Мы принимаем, как правило, что более или менее известно, что экспликандум истинен, или допускаем, что это известно. Ибо мало смысла ставить вопрос об объяснении положения дел, которое могло бы оказаться всецело воображаемым (летающие тарелки могут быть примером такого случая: в объяснении может нуждаться не явление летающей тарелки, а сообщения о летающих тарелках; если бы летающие тарелки существовали, то никакого дальнейшего объяснения сообщений не потребовалось бы). Экспликанс, с одной стороны, является объектом научного поиска, он, как правило, не известен, его приходится открывать. Таким образом, научное объяснение всякий раз, когда оно представляет собой открытие, является объяснением неизвестного путем известного.

Экспликанс, чтобы быть успешным (успешность может иметь ту или иную степень), должен удовлетворять ряду условий. Во-первых, экспликандум должен логически из него следовать. Во-вторых, экспликанс по своему статусу должен быть истинным, хотя, вообще говоря, может быть не известно, что он истинен; в любом случае даже после самой критической из проверок не должно быть выяснено, что он ложный. Если не известно, что экспликанс истинен (так обычно бывает), должны существовать независимые доказательные свидетельства в его пользу. Другими словами, он должен быть независимо проверяемым, и было бы еще лучше, если бы он выжил при независимых проверках возрастающей строгости.

Мне все же придется объяснить мое использование выражения «независимый» и его противоположности «ad hoc» и в качестве крайней противоположности – «круговой».

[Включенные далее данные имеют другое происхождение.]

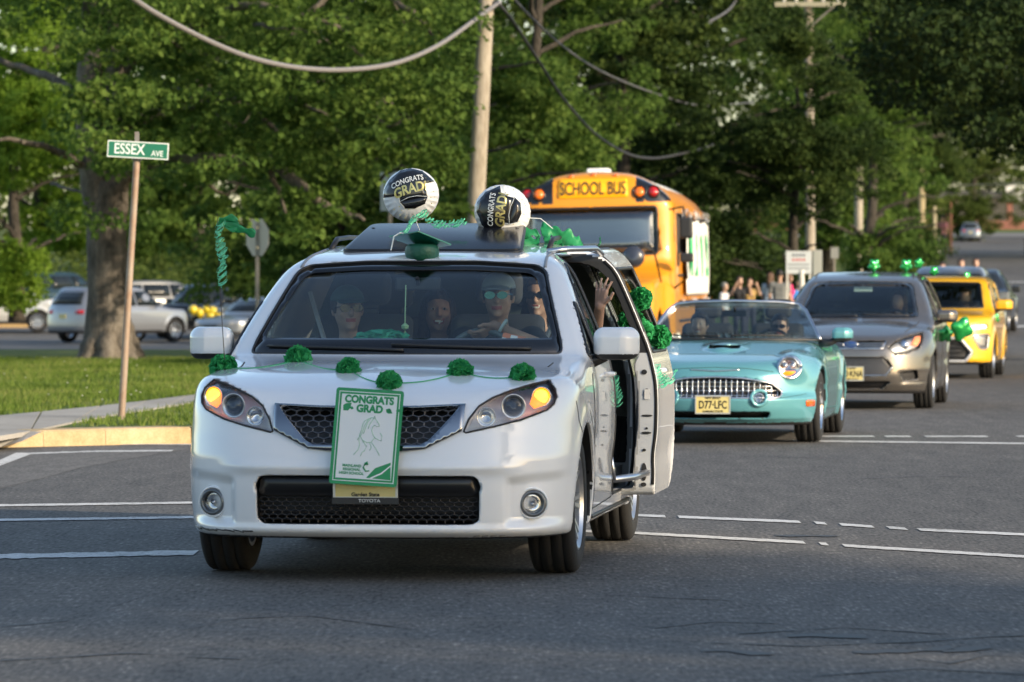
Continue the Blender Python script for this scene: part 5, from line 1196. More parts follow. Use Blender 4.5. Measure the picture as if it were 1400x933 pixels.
# --- overhanging crown at the upper right
tr = MB(); F0 = Vector((16.0, 84, 0))
limb(tr, [(0, 0, -.3), (-.1, 0, 2), (-.3, .2, 4.2), (-.5, .2, 7), (-.6, 0, 11)], [.5, .38, .34, .26, .1], 14, 41)
for k in range(14):
    a = 2.2 + k * .33; z = 3.4 + (k % 5) * .9; Lr = 5.5 + (k % 3); limb(tr, [(-.2, 0, z), (math.cos(a) * Lr * .5, math.sin(a) * Lr * .5, z + 1.2), (math.cos(a) * Lr, math.sin(a) * Lr, z + .8)], [.16, .10, .03], 7, 50 + k, .06)
g = np.random.default_rng(31); cl = []
while len(cl) < 980:
    px, py, Y = g.uniform(1160, 1760), g.uniform(-420, 240), g.uniform(76, 92)
    lim = np.interp(px, [1160, 1190, 1230, 1290, 1350, 1400, 1500, 1760], [30, 90, 150, 170, 200, 225, 240, 240]) + 10 * math.sin(px * .07 + Y)
    if py > lim: continue
    if py < 0 and g.uniform() < .45: continue
    if (px - 1382) ** 2 + (py - 110) ** 2 < 26 ** 2 * g.uniform(.0, 1): continue
    cl.append(Vector(at(px, py, Y)) - F0)
crF = leaf_mesh('crown', np.array([tuple(c) for c in cl]), g.uniform(.35, .75, len(cl)), 80, .13, 32, .45)
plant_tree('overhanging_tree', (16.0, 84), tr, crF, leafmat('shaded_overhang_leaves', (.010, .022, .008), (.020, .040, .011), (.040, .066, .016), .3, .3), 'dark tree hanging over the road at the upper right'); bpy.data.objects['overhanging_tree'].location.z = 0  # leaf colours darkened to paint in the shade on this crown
# --- trees on the right of the camera, outside the frame, that shade the crossing
for i, (x, y, s_, rz) in enumerate(((17.2, 7.6, .95, .2), (25, 1, 1.1, 1.9), (15.5, -3, .9, 3.0), (22, -8, 1.0, 4.0))):
    T_ = plant_tree('verge_tree', (x, y), (G1, G2)[i % 2][0], (G1, G2)[i % 2][1], LEAF_A, ('tree right of the crossing beside the camera, seen in reflections', 'tree farther right of the crossing, behind the nearest one', 'tree on the right just behind the camera', 'rearmost tree on the right behind the camera')[i], rz, s_, group='verge trees beside the crossing')
# --- far wood behind everything: one mass
g = np.random.default_rng(61); n = 5600; X = g.uniform(-125, 62, n); Y = 262 + g.uniform(0, 60, n) + np.abs(X) * .25; Z = g.uniform(0, 1, n) ** .8 * 24
m_ = ~((X / Y > .088) & (X / Y < .13) & (Z < 9) ); X, Y, Z = X[m_], Y[m_], Z[m_]
crn = leaf_mesh('woodland', np.stack([X, Y, Z + zg(X, Y)], 1), g.uniform(1.1, 2.4, len(X)), 62, .46, 62, .6)
wd = tag(link_mesh('woodland', crn, LEAF_F), kind='stuff')
n = 900; X = g.uniform(60, 140, n); Y = 520 + g.uniform(0, 60, n); X = X * 1.0 - 35; Z = g.uniform(4, 34, n)
wd2 = tag(link_mesh('far_woodland', leaf_mesh('far_woodland', np.stack([X, Y + 20, Z + 4], 1), g.uniform(1.6, 3.0, n), 60, .6, 63, .6), LEAF_F), kind='stuff')
# low hedges / undergrowth under the trees at the left and centre
n = 240; X = g.uniform(-22, 9, n); Y = g.uniform(176, 200, n); 
tag(link_mesh('undergrowth', leaf_mesh('undergrowth', np.stack([X, Y, zg(X, Y) + g.uniform(.1, 1.6, n)], 1), g.uniform(.5, 1.1, n), 90, .20, 64, .7), LEAF_F), kind='stuff')
# ================================================================== street furniture and wires
POLEM = rich('pole_wood', [(.36, (.20, .17, .13)), (.5, (.34, .30, .245)), (.64, (.44, .40, .33))], [(1.5, .3), (9, .3), (50, .4)], .9, .5, .01, stretch=(1, 1, .12))
GALV = mat('galvanised', (.32, .31, .29), .5, .6, noise=(14, .2, (.24, .20, .16)))
WIREM = mat('cable_grey', (.20, .19, .19), .6)
WIRED = mat('cable_dark', (.035, .035, .037), .6)
def wire(px, label, name='cable', r=.03, m=None, n=10):
    P = [Vector(at(*p)) for p in px]; mb = MB(); limb(mb, P, [r], 8, 3, 0.0); o = mb.build(name, m or WIREM, smooth=True); return tag(o, label, 'cable')
b = MB(); limb(b, [at(641, 500, 80), at(648, 345, 80), at(665, 0, 80), at(672, -160, 80)], [.16, .148, .132, .125], 16, 5, 0.004)
up = empty('utility_pole', (at(641, 500, 80)[0], 80, 0), 0, 'thick pale wooden utility pole leaning slightly, behind the two balloons', 'utility pole')
o = b.build('pole', POLEM, smooth=True); o.parent = up; o.location = (-up.location.x, -80, 0)
b = MB(); c0 = Vector(at(674, 6, 80)) - up.location; b.tube([c0 + Vector((-.14, 0, 0)), c0 + Vector((.10, -.10, .03))], .035, 8); b.lathe([(.03, -.06), (.05, 0), (.03, .06)], 10, 0, Matrix.Translation(c0 + Vector((.10, -.12, 0)))); b.build('cable_clamp', mat('clamp_steel', (.25, .25, .26), .4, .8), up)
wire([(120, -60, 52), (180, -3, 55), (250, 39, 58), (330, 75, 61), (400, 92, 64), (470, 96, 67), (540, 87, 70), (600, 62, 73), (650, 27, 76.5), (681, 5, 79.4)], 'thick grey cable drooping across the top left to the pole', r=.036)
wire([(681, 5, 79.4), (700, 28, 82), (735, 82, 86), (770, 135, 90), (810, 180, 95), (850, 207, 100), (880, 216, 104), (915, 214, 110), (975, 198, 126), (1040, 165, 142)], 'dark cable hanging from the pole and sagging above the bus', r=.028, m=WIRED)
wire([(690, -22, 80), (705, 2, 83), (760, 56, 90), (820, 97, 98), (895, 128, 110), (960, 145, 128), (1030, 140, 142)], 'thinner cable running down right from the top of the frame', r=.022, m=mat('cable_mid', (.10, .10, .105), .6))
wire([(1020, -30, 120), (1000, 10, 115), (970, 30, 112)], 'short grey cable at the top edge left of the far pole', r=.03, m=mat('cable_mid'))
def pole(px, py0, py1, d, r, label, m=None, name='utility_pole', px1=None):
    a = Vector(at(px, py0, d)); c = Vector(at(px1 or px, py1, d)); z0 = zs(a.x, d) - .1; a.z = z0; rt = empty(name, (a.x, d, z0), 0, label, 'utility pole' if name == 'utility_pole' else 'post')
    q = MB(); limb(q, [a - rt.location, (a + c) / 2 - rt.location, c - rt.location], [r, r * .92, r * .8], 12, 4, .004); q.build('pole' if name == 'utility_pole' else 'shaft', m or POLEM, rt, smooth=True); return rt
p = pole(1109, 400, -60, 123, .135, 'tall pale utility pole with a crossarm at the top right of centre', px1=1104)
q = MB(); c0 = Vector(at(1106, 7, 123)) - p.location; q.box((c0.x - .9, -.22, c0.z - .06), (c0.x + .95, -.12, c0.z + .06)); q.build('crossarm', mat('arm_wood', (.28, .27, .2), .9), p)
q = MB(); q.tube([c0 + Vector((.05, -.17, -.55)), c0 + Vector((.65, -.17, -.03))], .025, 6); q.build('arm_brace', GALV, p)
for dx in (-.66, -.35, .35, .72):
    q = MB(); q.lathe([(0, 0), (.05, 0), (.035, .04), (.05, .08), (.03, .13), (0, .13)], 10, 0, Matrix.Translation(c0 + Vector((dx, -.17, .06)))); q.build('insulator', mat('porcelain', (.5, .5, .48), .3), p, smooth=True)
q = MB(); q.tube([c0 + Vector((.1, -.1, -1.55)), c0 + Vector((.6, -.1, -1.5))], .03, 6); q.lathe([(0, 0), (.09, .02), (.1, .08), (0, .12)], 12, 0, Matrix.Translation(c0 + Vector((.68, -.1, -1.55)))); q.build('street_lamp_head', GALV, p)
pole(1174, 390, 150, 175, .16, 'middle utility pole half hidden in pale green leaves')
p = pole(1260, 400, 195, 250, .19, 'far utility pole with a street lamp on its right', m=mat('pole_tan', (.36, .29, .17), .9))
q = MB(); c0 = Vector(at(1260, 228, 250)) - p.location; q.tube([c0, c0 + Vector((.4, -.1, .12)), c0 + Vector((.75, -.1, .1))], .035, 6); q.build('lamp_arm', GALV, p)
q = MB(); q.box((c0.x + .65, -.2, c0.z + .0), (c0.x + 1.15, .05, c0.z + .16)); q.build('lamp_head', mat('lamp_white', (.6, .64, .68), .4), p, bevel=.04)
wire([(1210, 252, 246), (1260, 250, 250), (1330, 253, 300), (1410, 250, 340)], 'thin far cable above the end of the road', r=.035, m=mat('cable_mid'))
pole(1277.5, 345, 278, 285, .13, 'pale thick roadside post left of two brown posts', mat('post_pale', (.42, .37, .26), .9), 'roadside_post')
pole(1294, 330, 292, 320, .09, 'short brown roadside post, the middle of three', mat('post_brown', (.20, .11, .07), .9), 'roadside_post')
pole(1299.5, 326, 277, 330, .10, 'tall reddish brown roadside post, the rightmost of three', mat('post_red', (.24, .11, .08), .9), 'roadside_post')
pole(1284, 343, 322, 287, .03, 'thin short white marker post beside the pale thick post', mat('post_white', (.6, .6, .56), .8), 'roadside_post')
pole(1096, 425, 369, 100, .07, 'short white post below the white notice board', mat('post_white'), 'roadside_post')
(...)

Пусть а будет экспликандумом, известным в качестве истинного. Поскольку а тривиально следует из а, мы могли бы всегда представлять а в качестве объяснения самого себя. Но такое объяснение было бы в высшей степени неудовлетворительным, даже хотя мы знаем, что в этом случае экспликанс является истинным и что экспликандум следует из него. Поэтому мы должны исключить такого рода объяснения ввиду их кругового характера.

Однако тот круговой характер, который я имею в виду, может иметь различную степень: «Почему море такое неспокойное сегодня?» - «Потому что Нептун сердится.» - «Но каким образом вы подкрепите свое утверждение, что Нептун сердится?» - «О, не видите ли вы насколько море неспокойное. А не всегда ли оно неспокойное, когда Нептун сердится?» Это объяснение считается неудовлетворительным, поскольку, как и в случае полностью кругового объяснения, единственным свидетельством в пользу экспликанса служит сам экспликандум. Чувство, что эти почти круговые или ad hoc объяснения в высшей степени неудовлетворительны, и соответствующее требование избегать таких объяснений были, я полагаю, в ряду главных движущих начал науки. Неудовлетворенность же в таких объяснениях была среди первых плодов критического или рационального подхода.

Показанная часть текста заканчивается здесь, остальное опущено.